Já sob os olhos do governo espanhol, a resistência ante a independência funda-se em uma série de fatores. Entre eles, o econômico, especialmente quando se lembra que a Catalunha é uma potência industrial.
Mas, além da economia, a questão da identidade é um fator de relevância para este embate. “Apesar de existir uma descentralização gradual desde a redemocratização em 1975, a história da Espanha é a de um país unitário”, diz Lehmann.
Segundo Terra Friedrich Budini, coordenadora do curso de Relações Internacionais da PUC-SP, caso a Catalunha venha a se separar da Espanha, o novo país teria de fazer acordos políticos com as principais potências europeias para sobreviver.
A região autônoma é a mais rica do país, com um PIB de mais de 200 bilhões de euros. E isso poderia facilitar uma possível adesão aos quadros da União Europeia (UE), nota Terra.
“Ainda assim, acredito que as coisas só se acertariam se a separação fosse bem negociada. É difícil imaginar a União Europeia comprando uma briga com a Espanha para reconhecer a Catalunha como nação", prevê.
A dinâmica entre catalães e espanhóis mudaria num eventual processo de divórcio, explica Lehmann, já que ambos teriam de encontrar uma forma de coexistir como nações diferentes.
“É mais fácil se unir contra algo do que a favor. Acredito que a rivalidade sempre existirá, mas ser um país independente, e que precisa se defender, faria com que a Catalunha tivesse de dialogar melhor com a Espanha”.
Uma independência da Catalunha traria, ainda, instabilidade para todo o continente, avalia Lehmann, já que poderia significar a abertura de precedentes para que outras regiões fizessem o mesmo, fracionando a Europa em pequenas nações.

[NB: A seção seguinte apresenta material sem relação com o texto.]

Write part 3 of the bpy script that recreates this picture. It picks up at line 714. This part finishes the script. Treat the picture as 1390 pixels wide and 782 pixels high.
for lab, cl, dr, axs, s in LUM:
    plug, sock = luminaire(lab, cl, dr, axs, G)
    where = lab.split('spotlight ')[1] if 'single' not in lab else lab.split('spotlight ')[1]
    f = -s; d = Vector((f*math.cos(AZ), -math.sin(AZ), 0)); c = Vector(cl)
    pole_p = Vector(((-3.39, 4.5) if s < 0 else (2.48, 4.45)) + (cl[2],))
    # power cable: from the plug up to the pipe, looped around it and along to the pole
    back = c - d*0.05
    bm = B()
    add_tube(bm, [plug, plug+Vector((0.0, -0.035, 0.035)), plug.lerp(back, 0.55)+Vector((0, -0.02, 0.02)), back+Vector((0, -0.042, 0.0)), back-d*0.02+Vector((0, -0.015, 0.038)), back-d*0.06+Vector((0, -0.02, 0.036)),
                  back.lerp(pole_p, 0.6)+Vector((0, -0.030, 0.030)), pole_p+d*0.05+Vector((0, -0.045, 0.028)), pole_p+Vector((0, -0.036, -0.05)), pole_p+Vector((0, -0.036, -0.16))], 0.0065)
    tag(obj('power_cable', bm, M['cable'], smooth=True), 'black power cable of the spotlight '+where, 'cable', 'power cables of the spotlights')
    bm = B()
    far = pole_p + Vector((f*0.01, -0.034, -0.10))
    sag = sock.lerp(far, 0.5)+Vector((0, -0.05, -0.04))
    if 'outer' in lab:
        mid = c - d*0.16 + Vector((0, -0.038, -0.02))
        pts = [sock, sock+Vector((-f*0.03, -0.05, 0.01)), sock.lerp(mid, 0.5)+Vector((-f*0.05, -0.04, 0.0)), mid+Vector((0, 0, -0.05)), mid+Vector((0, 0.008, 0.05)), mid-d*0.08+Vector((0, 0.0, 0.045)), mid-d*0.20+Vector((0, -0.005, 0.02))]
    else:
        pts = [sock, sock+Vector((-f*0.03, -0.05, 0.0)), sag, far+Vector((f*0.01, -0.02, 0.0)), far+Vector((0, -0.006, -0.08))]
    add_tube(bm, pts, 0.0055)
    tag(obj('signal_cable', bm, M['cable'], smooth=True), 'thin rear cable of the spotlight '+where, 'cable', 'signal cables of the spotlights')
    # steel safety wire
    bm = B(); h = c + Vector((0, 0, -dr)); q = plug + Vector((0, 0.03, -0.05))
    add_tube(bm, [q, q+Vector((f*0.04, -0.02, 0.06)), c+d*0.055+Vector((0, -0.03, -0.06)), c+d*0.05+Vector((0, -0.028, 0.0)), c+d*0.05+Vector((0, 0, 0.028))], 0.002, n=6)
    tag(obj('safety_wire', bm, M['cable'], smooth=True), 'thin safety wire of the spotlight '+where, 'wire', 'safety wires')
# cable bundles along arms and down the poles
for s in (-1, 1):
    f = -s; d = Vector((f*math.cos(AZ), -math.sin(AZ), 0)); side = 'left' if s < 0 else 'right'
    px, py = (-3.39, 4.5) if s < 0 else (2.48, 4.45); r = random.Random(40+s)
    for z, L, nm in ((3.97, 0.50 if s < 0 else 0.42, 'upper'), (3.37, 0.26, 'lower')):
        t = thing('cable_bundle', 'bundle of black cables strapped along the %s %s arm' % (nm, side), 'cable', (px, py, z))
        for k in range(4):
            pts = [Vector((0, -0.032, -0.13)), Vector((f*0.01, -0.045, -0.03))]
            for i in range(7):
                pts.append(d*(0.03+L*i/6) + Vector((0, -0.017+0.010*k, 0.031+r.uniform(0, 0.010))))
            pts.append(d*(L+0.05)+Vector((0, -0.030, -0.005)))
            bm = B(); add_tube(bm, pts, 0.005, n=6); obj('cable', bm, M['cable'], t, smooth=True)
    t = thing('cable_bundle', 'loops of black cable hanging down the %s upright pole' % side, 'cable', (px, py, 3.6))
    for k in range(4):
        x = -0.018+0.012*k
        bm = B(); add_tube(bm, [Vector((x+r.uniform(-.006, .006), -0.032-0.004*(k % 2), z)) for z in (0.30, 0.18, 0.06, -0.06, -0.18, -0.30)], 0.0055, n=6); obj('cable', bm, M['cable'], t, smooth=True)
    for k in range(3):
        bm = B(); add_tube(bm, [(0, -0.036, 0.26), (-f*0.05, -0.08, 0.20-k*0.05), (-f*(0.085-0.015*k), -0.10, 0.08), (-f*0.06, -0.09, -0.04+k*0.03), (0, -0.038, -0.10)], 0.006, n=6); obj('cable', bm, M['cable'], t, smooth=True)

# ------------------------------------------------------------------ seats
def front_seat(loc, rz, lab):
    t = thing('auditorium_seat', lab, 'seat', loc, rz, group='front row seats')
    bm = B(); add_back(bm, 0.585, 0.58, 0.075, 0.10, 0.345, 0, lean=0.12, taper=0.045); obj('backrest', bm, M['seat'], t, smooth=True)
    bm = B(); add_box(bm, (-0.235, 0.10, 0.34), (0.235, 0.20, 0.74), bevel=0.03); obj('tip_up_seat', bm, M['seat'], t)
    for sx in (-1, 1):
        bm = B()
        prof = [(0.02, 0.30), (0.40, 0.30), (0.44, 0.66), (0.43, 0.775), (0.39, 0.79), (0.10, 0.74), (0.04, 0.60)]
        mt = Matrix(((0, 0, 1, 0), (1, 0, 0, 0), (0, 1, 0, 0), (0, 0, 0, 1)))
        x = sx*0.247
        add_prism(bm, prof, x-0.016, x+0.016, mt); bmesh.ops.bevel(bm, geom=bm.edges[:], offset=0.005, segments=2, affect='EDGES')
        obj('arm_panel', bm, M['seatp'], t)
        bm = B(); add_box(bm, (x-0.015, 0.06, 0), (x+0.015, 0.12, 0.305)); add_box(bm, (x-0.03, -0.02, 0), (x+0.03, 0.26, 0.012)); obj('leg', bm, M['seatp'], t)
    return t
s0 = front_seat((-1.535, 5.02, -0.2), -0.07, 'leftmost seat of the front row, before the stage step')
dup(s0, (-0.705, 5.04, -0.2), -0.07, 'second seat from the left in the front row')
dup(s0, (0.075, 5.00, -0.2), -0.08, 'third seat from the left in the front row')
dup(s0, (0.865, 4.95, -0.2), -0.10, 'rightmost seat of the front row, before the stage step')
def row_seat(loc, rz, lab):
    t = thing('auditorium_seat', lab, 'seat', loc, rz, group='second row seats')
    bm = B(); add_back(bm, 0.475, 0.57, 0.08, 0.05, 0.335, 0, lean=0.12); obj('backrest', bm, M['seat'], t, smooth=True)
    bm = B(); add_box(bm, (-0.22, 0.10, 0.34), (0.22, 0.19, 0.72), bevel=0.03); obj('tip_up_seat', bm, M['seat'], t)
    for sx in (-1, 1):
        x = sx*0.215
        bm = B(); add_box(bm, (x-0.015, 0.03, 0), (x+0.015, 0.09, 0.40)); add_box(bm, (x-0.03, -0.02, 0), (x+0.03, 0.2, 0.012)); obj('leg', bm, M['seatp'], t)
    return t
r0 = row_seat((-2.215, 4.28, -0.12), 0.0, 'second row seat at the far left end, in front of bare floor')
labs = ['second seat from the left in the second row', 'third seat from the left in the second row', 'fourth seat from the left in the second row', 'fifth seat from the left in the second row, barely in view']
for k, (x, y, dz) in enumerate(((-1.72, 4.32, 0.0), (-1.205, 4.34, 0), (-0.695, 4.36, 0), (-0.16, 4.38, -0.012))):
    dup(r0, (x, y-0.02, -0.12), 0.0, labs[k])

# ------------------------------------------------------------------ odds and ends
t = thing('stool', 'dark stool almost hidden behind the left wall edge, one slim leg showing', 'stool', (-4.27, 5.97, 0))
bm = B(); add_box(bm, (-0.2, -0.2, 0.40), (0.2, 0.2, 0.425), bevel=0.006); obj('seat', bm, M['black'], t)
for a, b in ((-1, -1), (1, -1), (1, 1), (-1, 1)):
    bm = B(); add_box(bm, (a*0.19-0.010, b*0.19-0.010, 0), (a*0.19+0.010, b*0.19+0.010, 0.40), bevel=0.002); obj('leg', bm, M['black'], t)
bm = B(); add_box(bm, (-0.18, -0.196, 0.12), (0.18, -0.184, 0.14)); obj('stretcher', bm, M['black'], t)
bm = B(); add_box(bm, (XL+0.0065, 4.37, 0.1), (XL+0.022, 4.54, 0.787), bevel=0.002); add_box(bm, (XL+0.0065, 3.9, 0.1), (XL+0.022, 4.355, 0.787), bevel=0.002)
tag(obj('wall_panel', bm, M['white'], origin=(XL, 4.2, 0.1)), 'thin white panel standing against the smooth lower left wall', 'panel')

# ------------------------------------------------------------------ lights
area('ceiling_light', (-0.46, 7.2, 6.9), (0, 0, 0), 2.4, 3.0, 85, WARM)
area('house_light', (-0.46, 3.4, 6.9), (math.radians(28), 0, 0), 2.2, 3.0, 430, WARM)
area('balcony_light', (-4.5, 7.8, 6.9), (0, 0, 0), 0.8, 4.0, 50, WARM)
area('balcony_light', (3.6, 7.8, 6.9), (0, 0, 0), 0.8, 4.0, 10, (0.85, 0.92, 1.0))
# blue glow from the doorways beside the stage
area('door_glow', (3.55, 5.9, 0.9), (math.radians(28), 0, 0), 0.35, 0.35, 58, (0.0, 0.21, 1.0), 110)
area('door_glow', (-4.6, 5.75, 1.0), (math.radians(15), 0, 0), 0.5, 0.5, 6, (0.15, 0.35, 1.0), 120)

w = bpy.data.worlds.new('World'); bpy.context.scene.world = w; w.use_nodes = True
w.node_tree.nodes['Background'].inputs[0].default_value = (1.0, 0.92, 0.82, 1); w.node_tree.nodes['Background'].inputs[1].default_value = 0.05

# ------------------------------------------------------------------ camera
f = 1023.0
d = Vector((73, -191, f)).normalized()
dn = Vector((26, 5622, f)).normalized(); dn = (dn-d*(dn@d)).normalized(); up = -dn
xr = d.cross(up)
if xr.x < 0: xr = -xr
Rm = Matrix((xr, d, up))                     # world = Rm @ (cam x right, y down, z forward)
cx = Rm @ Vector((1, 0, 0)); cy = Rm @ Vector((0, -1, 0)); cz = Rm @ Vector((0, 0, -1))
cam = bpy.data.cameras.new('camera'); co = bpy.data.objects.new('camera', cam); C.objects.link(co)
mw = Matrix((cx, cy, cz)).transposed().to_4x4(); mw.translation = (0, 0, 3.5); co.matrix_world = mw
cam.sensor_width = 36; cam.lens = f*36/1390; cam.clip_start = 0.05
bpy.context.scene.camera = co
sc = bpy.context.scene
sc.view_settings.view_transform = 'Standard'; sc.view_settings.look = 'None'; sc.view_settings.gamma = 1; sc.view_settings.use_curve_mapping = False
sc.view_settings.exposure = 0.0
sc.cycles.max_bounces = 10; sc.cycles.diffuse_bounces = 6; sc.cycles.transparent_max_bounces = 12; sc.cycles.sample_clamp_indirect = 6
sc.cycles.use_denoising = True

Esta não é a primeira vez que a Catalunha tenta se separar da Espanha. Em 2014, um referendo foi feito nos mesmos moldes. Nele, 80% dos eleitores votaram para que a comunidade se tornasse um Estado soberano.
A consulta, no entanto, foi considerada ilegal pela justiça espanhola, que classificou o plebiscito de "ferramenta de propaganda política". Embora não tenha surtido efeitos práticos, cerca de 2,2 milhões de pessoas compareceram às urnas - pouco mais de 33% da população da região.
Em 2017, contudo, o cenário parece ser outro. Segundo documentos divulgados pelo jornal EL País, se a Espanha tentar impedir o próximo referendo em outubro, a comunidade utilizará a Lei de Transição Jurídica para conseguir a sua independência.
O texto determina que uma constituição provisória com validade de dois meses seja elaborada, enquanto o parlamento promove o processo de tornar a Catalunha em uma república. Não à toa recebeu o apelido de "lei fundadora" pelos catalães.
Ainda assim, o governo espanhol já deixou claro que não pretende reconhecer esse novo referendo como constitucional. Só que os "ceifadores" - como se designam os catalães em seu hino - tampouco dão sinais de que vão desistir de tentar romper os grilhões.